2️⃣ Poor risk and capital management
Excessive use of leverage: Leverage is a powerful tool that allows control over larger positions than actual capital, but excessive use can lead to significant losses.
Risking more than one can afford: Some traders risk more than 10% of their capital on a single trade, which increases the likelihood of losing quickly.
Not using stop-loss orders: Ignoring these orders is a common mistake that leads to larger losses than necessary.
3️⃣ The emotional impact on trading decisions
Greed: The desire for quick profits drives some to open large positions or enter into unconsidered trades.
Fear: Fear causes early exits from winning trades or holding onto losing ones in the hope of recovery.
Revenge trading: After a series of losses, some attempt to quickly recover their money by increasing risk, often resulting in even greater losses.
4️⃣ Lack of a clear trading plan.
Lack of specific goals: The absence of objectives leads to random and unconsidered decisions.
Failure to stick to the plan: Even with a plan in place, some deviate from it under the influence of emotions or the lure of quick profits.
Failure to update the plan regularly: The market is constantly changing, and traders must continuously adjust their strategies.

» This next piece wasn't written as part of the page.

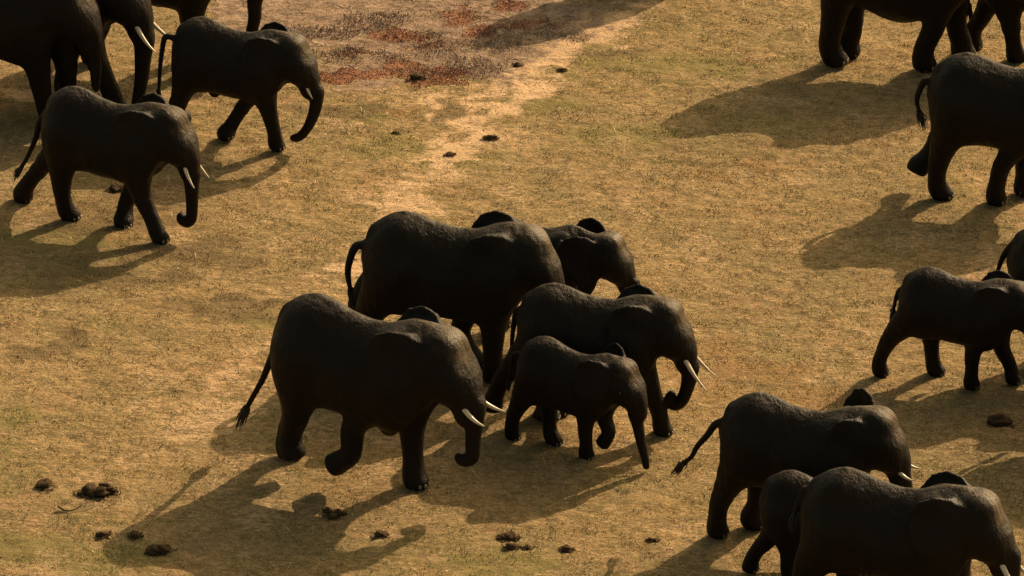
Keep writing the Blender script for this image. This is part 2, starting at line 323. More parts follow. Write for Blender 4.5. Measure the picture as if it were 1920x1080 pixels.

5️⃣ Relying on signal channels.
Many beginners turn to paid signal channels, but they often turn into traps.
After collecting subscriptions from members, the owners of these channels may suddenly disappear and the groups will be closed.
Random trading.
There is an important factor related to market chaos, which is that 40–60% of traders are completely random according to several studies.
These people often deal with "surplus funds" that they do not mind losing, which increases uncertainty and instability in the markets.
✅ Summary:
Successful trading requires:
Education and knowledge of the basics of the market.
Strict capital management.
A clear and continuously updated plan.
Control your emotions and avoid rash decisions.